Bustafellows – July 30th (Switch, Windows)

I Sleep, in Bustafellows

Murder mystery otome games tend to receive labels like “guilty pleasures” and “goofy stuff.” Then I glance over at something as popular as Persona 5 and remember we still can’t romance dudes, so… I don’t know, it just feels like a bit of a double standard. Really, what I want to do is say nice things about a game called Bustafellows that dares to name a hot lawyer “Limbo.”

You’re Teuta, a razor-smart gal in a fictional American town called New Sieg. There’s also some guy who possesses a chameleon-like ability to change his appearance on a whim, an adorable lad who talks to corpses, and a chain-smoker whose blackened lungs can’t stop him from success in the martial arts.

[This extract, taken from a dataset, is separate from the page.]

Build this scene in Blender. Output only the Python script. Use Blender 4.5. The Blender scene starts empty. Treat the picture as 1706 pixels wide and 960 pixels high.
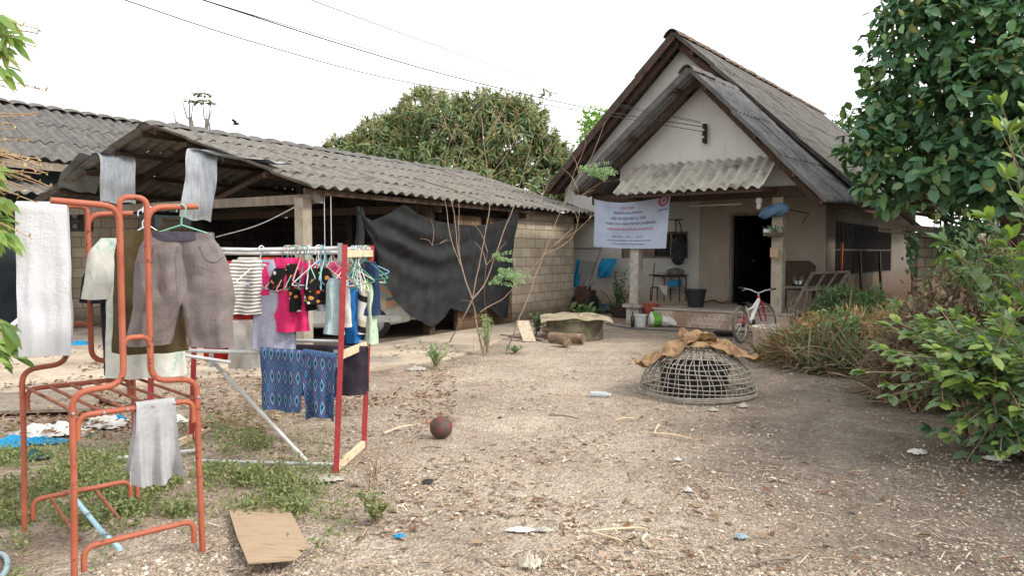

What’s not to love here?

Sovereign Tea – July 30th (Windows)

sovereign tea screenshot 1

“Command the Tea Princesses to victory over the Coffee Empire in this adorable Strategy RPG!”

OK, what? Hello, I’m sorry, what? The Coffee Empire? Are you trying to tell me coffee is evil and tea is some sort of royal rebellion against an authoritarian regime? Sure, I’ll readily admit my resting heart rate would be a bit lower if I didn’t inject coffee into my veins on a routine basis. I’ll grant you that coffee, ergo, might be killing me. But it’s a rich, aromatic murder. It’s the Dexter of dying. Your turn-based, isometric, propagandist, Tea Party RPG is making me feel things, publisher 3 Halves Games. Just you wait. I’ll buy your game, your dreary Sovereign Teaand I will purposefully get a game over.

Wowza meowza, there are a heckin’ lot of role-playing games coming this week. And here I am happily enjoying The Legend of Zelda: Skyward Sword HD. If the video game industry took a few years off, it’s possible I’d be out of a job. More crushingly, hundreds of thousands of talented creators would also be out of jobs. And we wouldn’t have this lovely column every week, or every month, or even every year.

I’m not sure my backlog would even notice the difference.